Ho incontrato la misericordia

 

E’ libro scritto a più mani al quale ha contribuito anche don Giulio, nostro assistente, con un interessante capitolo sul digiuno come linguaggio di conversione. Un testo che nel suo complesso riflette sui sacramenti della guarigione: una proposta di conversione alla quale ognuno è invitato, a prescindere da dove si trovi nella vita e dalla strada già percorsa.

Ho incontrato la misericordiaQuello del convertirsi è un cammino dentro la quotidianità. Ognuno dentro la sua. Seguo la riflessione di Barbara Pandolfi, dal libro “Ho incontrato la misericordia”, edito da AVE nell’ottobre 2014. Negli altri capitoli, il libro affronta, approfondimenti sulla riconciliazione, sull’unzione degli infermi e sulle ricadute spirituali e fisiche dell’approcciarsi a questi sacramenti come occasione di supplemento di Spirito per affrontare le fatiche del vivere.
Nel capitolo in esame “La conversione nell’esperienza di un laico credente” il primo elemento di analisi è l’atteggiamento con cui noi, i cristiani, ci poniamo davanti alla conversione.
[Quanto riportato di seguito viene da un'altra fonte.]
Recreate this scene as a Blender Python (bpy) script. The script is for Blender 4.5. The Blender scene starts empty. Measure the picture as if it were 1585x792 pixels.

Qualche volta ci crogioliamo della condizione di giusti già salvati, senza accorgerci che solo cambiando mentalità potremo aprire cuore e mente alla chiamata del Signore Gesù. Dobbiamo ricordarci ogni giorno che non siamo amati perchè perfetti; anzi, proprio grazie alle nostre mancanze potremo gustare la grazia della misericordia del Padre. E proprio in questo siamo accomunati a tutti “gli altri” dell’umanità. L’impegno di conversione deve indirizzarsi quindi verso l’abbandono di alcune convinzioni farisee: essere credenti perchè praticanti, essere fedeli perchè dotati di forza di volontà, essere maestri perchè conoscitori della verità.
Insomma essere già a posto.
E invece, continua Pandolfi, unica certezza deve essere quella di essere bisognosi di Dio e della sua misericordia, incamminandoci in una dimensione di ricerca profonda di noi stessi, delle nostre relazioni e delle fede. Ma questo è un cammino che non si può fare in solitudine. Anche come laici abbiamo bisogno di una comunità di fratelli e sorelle (una compagnia!) con cui condividerlo. E ne abbiamo un segno forte ogni giorno: il ricevere la comunione, mettendoci in fila, tra un popolo di pellegrini, con le mani tese verso l’unico Pane.